After my father left office, he and the rest of my family, are currently in ASYLUM in NIGERIA, but myself I have been here in Cotonou since November last year as a political refugee, because in Nigeria all our movement is being monitored by security operatives and the western world most especially the united states of America is demanding that my Father should be tried at the international war crime tribunal in HAGUES.


So, let's cut to the chase; the rest of the letter is the usual blah-blah-blah; he wants my bank account numbers so that he can wire the money to me. In reality, of course, he wants to clean me out.

Of course, I'm not sure what he's going to do with $154.73. Maybe I should wire him the account number on my car loan instead, and he can start making the payments with that $255 million.

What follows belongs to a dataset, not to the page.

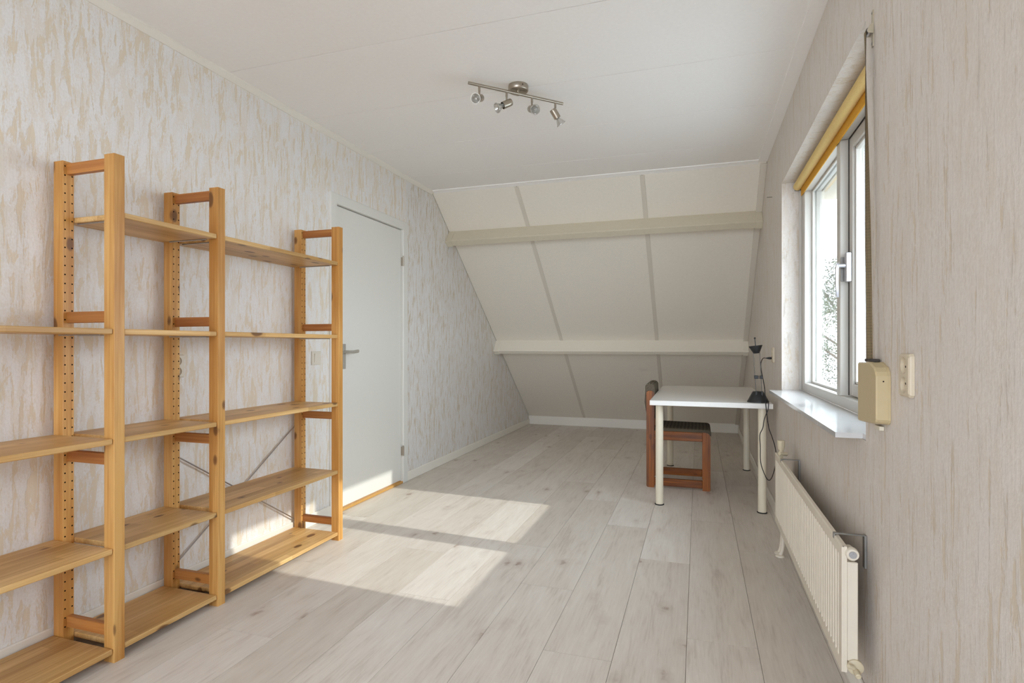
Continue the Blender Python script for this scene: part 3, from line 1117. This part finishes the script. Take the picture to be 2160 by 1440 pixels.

I'm used to Nigeria scam emails, but this is the first one that I've received that incorporates the Liberian unrest. I have to admit to being somewhat impressed. Not much, but some.

I really have to question the logic of his approach, however. Does "Marc charles Taylor" think I'd want to begin "this transaction" with an indicted war criminal? Might as well send out an email that says, "My name is Heinrich Himmler Jr. Before the fall of Berlin, my father smuggled artwork, statues and gold teeth out of Germany .... "

On the other hand, if this is Charles Taylor's son "Chuckie," I don't think I want to make him mad. Maybe I better humor him.